LOS ANGELES — For more than a year, Los Angeles-based streetwear designer Tremaine Emory had been working with Converse on a red, green and black sneaker inspired by Jamaican political activist and Black nationalist Marcus Garvey’s Pan-African flag and artist David Hammons’ 1990 work “African-American Flag,” an original of which was acquired by the Broad museum in Los Angeles last year.
Emory’s brand, Denim Tears, tells the story of Black people in the United States starting in 1619, when the first documented enslaved Africans arrived in Virginia; according to the designer, the brand’s logo, a cotton plant, is a direct reference to slavery. That’s why the proposed packaging for his Converse sneaker collaboration depicts a coffin covered with Hammons’ flag and a cotton wreath, as a tribute to Black Americans who have died under unjust conditions. The image is based on an art installation, “A Proper Burial, Thanks America,” that Emory debuted in London last year.

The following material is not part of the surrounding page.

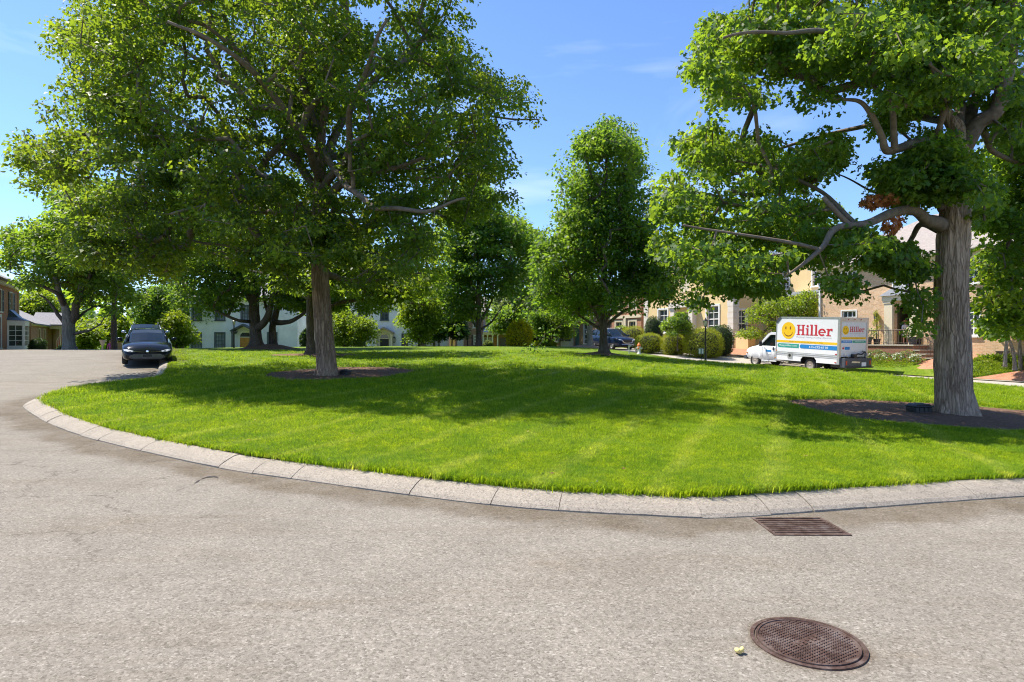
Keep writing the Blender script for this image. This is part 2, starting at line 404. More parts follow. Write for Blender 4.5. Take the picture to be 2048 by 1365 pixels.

However, in late May, as protests spread across the country after George Floyd’s death in police custody, Emory announced on Instagram that he and Denim Tears couldn’t go forward with the partnership until Converse’s parent company, Nike, went beyond its plan to donate $40 million over four years to support the Black community. (Michael Jordan, through his Nike subsidiary Jordan Brand, is donating an additional $100 million over 10 years.)
Emory called the move by Beaverton, Ore.,-based Nike, which reported $37.4 billion in revenue last fiscal year, a very expensive Band-Aid. He said he wanted to use his voice to push Nike to look inward at its own record on diversity and inclusion.
“It’s accountability,” Emory said in a phone interview. “It’s about Fortune 500 companies and how they are run under the guise of white supremacy and patriarchy and how I take accountability, that I need to see the steps and brands that I work with dispensing that or guys won’t work with me.”